Yerong in China

Photo Source:  Copyrighted © 2023
Operation China, Asia Harvest  All rights reserved.  Used with permission
Map Source:  Joshua Project / Global Mapping International
People Name: Yerong
Country: China
10/40 Window: Yes
Population: 400
World Population: 400
Primary Language: Yerong
Primary Religion: Ethnic Religions
Christian Adherents: 0.00 %
Evangelicals: 0.00 %
Scripture: Translation Needed
Online Audio NT: No
Jesus Film: No
Audio Recordings: No
People Cluster: Yao-Mien
Affinity Bloc: Southeast Asian Peoples
Progress Level:

Introduction / History

The Yerong call themselves the Daban Yao to locals, or simply as Daban. Although there is a community of Daban Yao in Yunnan's Xishuangbanna Prefecture, the two groups are unrelated. The Yunnan Daban Yao speak the Iu Mien language. The Chinese government includes the Yerong as part of the Yao nationality in China, even though they speak their own, very different language. In 1945, the government described the Yao as being made up of 39 different tribes. Among these tribes, however, are a staggering number and variety of subgroups. "There are thought to be as many as 300 such different appellations among the Yao in China, making research and classification ethnically an impossible task.
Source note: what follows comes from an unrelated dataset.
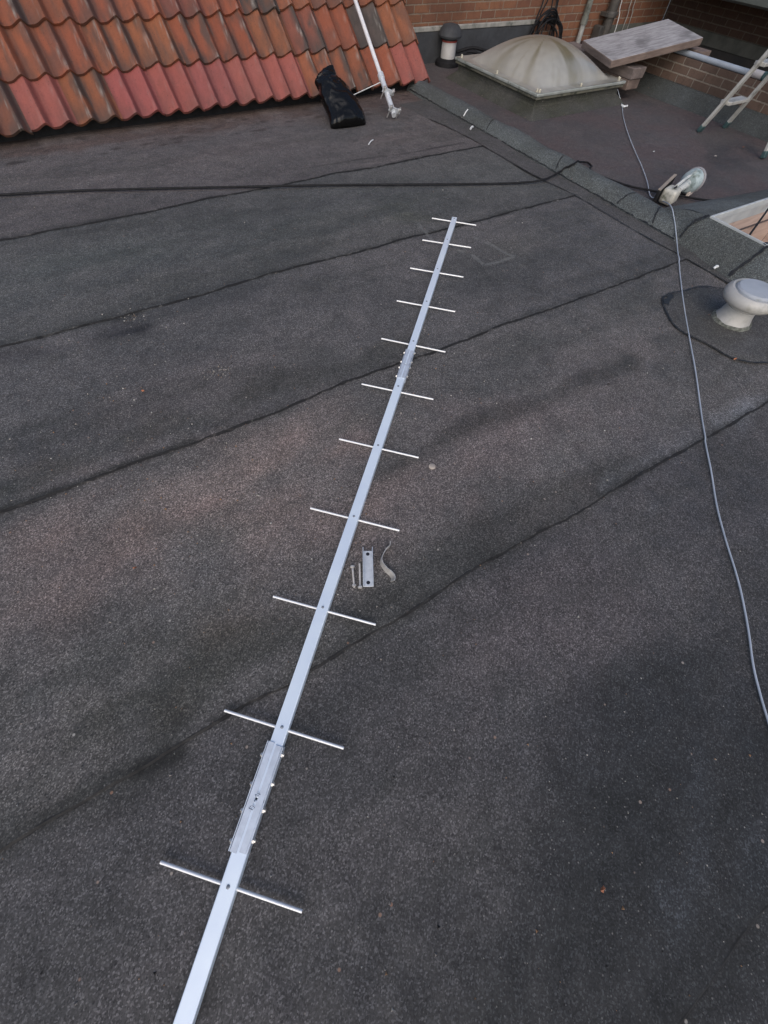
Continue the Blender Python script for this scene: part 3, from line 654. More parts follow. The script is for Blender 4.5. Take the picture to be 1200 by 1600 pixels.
for x_, y_, w_, s_ in ((762, 95, .13, .8), (738, 98, .10, .5), (816, 122, .085, 1.0), (786, 112, .05, .5), (905, 112, .10, .55), (948, 112, .16, .5), (870, 125, .05, .35)):
    g_ = G(x_, y_, .21); a0_ = math.atan2((g_.y-(T0+T1)/2)/(T1-T0), (g_.x-(S0+S1)/2)/(S1-S0)); da = np.abs((ang-a0_+PI) % (2*PI)-PI)+.06*(sn2-.5)
    alg = np.maximum(alg, s_*np.clip(1.25-da/w_, 0, 1)*np.clip(1.5-rr_, 0, 1)*np.clip(sn3*2+.1, 0, 1))
alg = np.maximum(alg, np.clip(1.05-rr_*1.0, 0, 1)*.8*np.clip(sn2*2-.4, 0, 1)); alg = np.maximum(alg, .55*np.clip((np.maximum(np.abs(gx-.5), np.abs(gy-.5))-.45)*22, 0, 1)*np.clip((sn3-.4)*4, 0, 1))
base = np.array((.36, .352, .318))[None, None]*(.72+.5*sn2)[..., None]*(.86+.28*sn3)[..., None]
dm = base*(1-alg[..., None]*.85)+np.array((.120, .104, .044))[None, None]*alg[..., None]*.85
t = NT('dusty_acrylic'); t.bump(t.noise(t.coord(), 60, 4), .08, .002); t.b.inputs['Coat Weight'].default_value = .35; t.b.inputs['Coat Roughness'].default_value = .18; dmat = t.set(t.attr(), .34, 0, .5)
grid_mesh('dome', X, Y, Z, dmat, dm, None, None, None).parent = sk
bpy.data.objects['dome'].matrix_parent_inverse = Matrix.Translation(-Vector(sk.location))
for k in range(12):
    f_ = (k % 3+.5)/3 + (-.24 if k % 3 == 0 else .24 if k % 3 == 2 else 0)*.5
    side = k//3; x, y = [(S0+.04, T0+(T1-T0)*f_), (S0+(S1-S0)*f_, T0+.04), (S1-.04, T0+(T1-T0)*f_), (S0+(S1-S0)*f_, T1-.04)][side]
    mb = MB(); mb.lathe([(.0095, .150), (.0095, .166), (.006, .170)], (x, y, 0), 10); mb.build('screw_cap', simple('cream_cap', (.55, .52, .42), (.45, .42, .33), .5) if k == 0 else bpy.data.materials['cream_cap'], sk)

# ------------------------------------------------------------------ plank, timbers, white pipe
pa, pb, pc, pd = G(970, 90, .28), G(898, 67, .28), G(1035, 32, .42), G(1110, 55, .42)
ux = ((pc+pd)/2-(pa+pb)/2); Lp = ux.length; ux.normalize(); vy = (pb-pa+pc-pd); vy -= ux*vy.dot(ux); vy.normalize(); nz_ = ux.cross(vy)
cen = (pa+pb)/2; Mx = Matrix.Translation(cen) @ Matrix((ux, vy, nz_)).transposed().to_4x4()
plank = thing('wooden_plank', 'wide weathered grey wooden plank lying tilted from the skylight to the parapet', 'plank', cen)
hw_ = .30; bds = [(-.30, -.1), (-.098, .098), (.1, .30)]
mb = MB(); mb.box((0, -hw_, -.054), (Lp, hw_, 0)); pm = mb.build('board', M['wood_plank'], plank, .007); 
# board local coordinates so that the grain follows its length
def localise(o, Mw):
    o.data.transform(Mw.inverted()) if True else None
    o.parent = None; o.matrix_world = Mw
pm.data.materials.append(M['wood_side'])
for f in pm.data.polygons:
    if abs(f.normal.z) < .5: f.material_index = 1
pmv = pm.data; pmv.transform(Matrix.Identity(4)); pm.parent = None; pm.matrix_world = Mx; bpy.context.view_layer.update()
pm.parent = plank; pm.matrix_parent_inverse = Matrix.Translation(-cen)
mb = MB(); mb.box((-.003, -hw_+.004, -.050), (-.0005, hw_-.004, -.006)); e_ = mb.build('end_grain', M['wood_end'], None); e_.matrix_world = Mx; e_.parent = plank; e_.matrix_parent_inverse = Matrix.Translation(-cen)
tm = thing('timber_baulk', 'brown timber baulk on the roof beside the skylight carrying the plank', 'timber', (5.0, 4, 0))
mb = MB(); mb.box((4.92, 3.60, .146), (5.10, 4.62, .222)); mb.build('upper_timber', M['wood_end'], tm, .006)
mb = MB(); mb.box((4.925, 3.612, .072), (5.095, 4.60, .1445)); mb.build('lower_timber', M['wood_side'], tm, .006)
mb = MB(); mb.box((4.95, 4.0, -.01), (5.07, 4.5, .0705)); mb.build('packing_piece', M['wood_side'], tm, .004)
q = G(1110, 82, .32)
mb = MB(); mb.box((5.56, 3.40, .2795), (5.71, 3.98, .325)); o = mb.build('timber_offcut', M['wood_side'], None, .005); tag(o, 'short reddish timber offcut on the parapet under the raised end of the plank', 'timber')
wp = thing('white_pipe', 'white plastic pipe lying along the top of the low brick parapet', 'pipe', (5.52, 3.2, .3))
a, b = PL(1068, 82, (5.515, 0, 0), (1, 0, 0)), PL(1172, 117, (5.515, 0, 0), (1, 0, 0)); za = .278+.021
mb = MB(); mb.tube([(5.518, a.y+.10, za), (5.516, a.y, za), (5.515, (a.y+b.y)/2, za), (5.515, b.y, za)], .020, 14); mb.build('pipe', M['white_pipe'], wp)
mb = MB(); mb.lathe([(.026, 0), (.026, .12), (.022, .125)], (5.515, b.y+.004, za+.006), 14, (0, -1, 0)); mb.build('socket', simple('pale_socket', (.50, .47, .47), (.40, .38, .38), .5), wp)
mb = MB(); mb.lathe([(.0285, 0), (.0285, .018)], (5.515, b.y-.118, za+.006), 14, (0, -1, 0)); mb.build('end_cap', M['teal_plastic'], wp)

# ------------------------------------------------------------------ ladder
lt = thing('step_ladder', 'aluminium stepladder standing on the roof at the right edge', 'ladder', (5.1, 2.36, 0))
f1, f2, f3 = G(1092, 205), G(1132, 199), G(1192, 247); f4 = Vector((f3.x+.34, f3.y-.02, 0))
ap = .95; top1 = Vector((f1.x+.03, f1.y-.36, ap)); top2 = Vector((f2.x-.03, f1.y-.36, ap))
top3 = Vector((f3.x+.04, f1.y-.39, ap)); top4 = Vector((f4.x-.04, f1.y-.39, ap))
for f_, t_ in ((f1, top1), (f2, top2), (f3, top3), (f4, top4)):
    d = (t_-f_).normalized(); mb = MB(); mb.beam(f_+d*.03+Vector((0, 0, .004)), t_, .048 if f_ in (f1, f2) else .042, .024, (0, 1, 0)); st = mb.build('stile', M['alu_ladder'], lt, .003)
    mb = MB(); mb.beam(f_+Vector((0, 0, .0)), f_+d*.045, .055 if f_ in (f1, f2) else .048, .030, (0, 1, 0)); mb.build('foot', M['teal_plastic'], lt, .004)
def at_h(f_, t_, z): return f_+(t_-f_)*(z/ap)
for z in (.20, .44, .68):
    a, b = at_h(f1, top1, z), at_h(f2, top2, z); mb = MB(); mb.box((a.x+.02, a.y-.045, z-.012), (b.x-.02, a.y+.045, z+.010)); mb.build('step', M['alu_ladder'], lt, .003)
a, b = at_h(f3, top3, .36), at_h(f4, top4, .36); mb = MB(); mb.beam(a, b, .03, .012); mb.build('brace', M['alu_ladder'], lt)
mb = MB(); mb.box((top1.x-.04, top3.y-.05, ap-.03), (top2.x+.04, top1.y+.06, ap+.0)); mb.build('top_cap', M['teal_plastic'], lt, .006)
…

In the past, a "tablet" system governed the numerous Yao groups in China. The inhabitants of several villages banded together and erected a stone tablet, engraved in Chinese characters, containing the rules and regulations members of the group must observe. It was a social pact with a set of rules and rights. It also defined sanctions for violating their tablet.

What Are Their Lives Like?

The Chinese praise the Yerong as being an honest and hardworking people. Much intermarriage with other races and tribes has resulted in their small population. As more Yerong youth leave their home communities to marry and live with other people groups, the very existence of the Yerong is becoming increasingly endangered.

What Are Their Beliefs?

The Yerong practice animism. They do not observe the custom of worshiping Pan Hu, as do most of the other Yao groups in Guangxi.

They are still waiting to hear the gospel for the first time in their history. Foreign missionaries will struggle to effectively reach the isolated Yerong by themselves. Believers from related minority groups or from Han Chinese churches are best suited for effective evangelism. Because of the strong ethnic unity of the clan system, one observer points out, "Cross-cultural missionaries would have a very marginal part in such a thrust but would be needed for encouragement and counseling."

What Are Their Needs?

Like people everywhere, the Yerong people need to allow the loving Savior to direct their lives. They need his forgiveness for sin.

Prayer Points

Pray for the Lord to intervene in Yerong families, calling them to his side.

Pray for loving, Holy Spirit led workers to go to the Yerong.

Pray for the Lord to send dreams and visions to Yerong elders.

Pray for a church planting movement to thrive in their communities.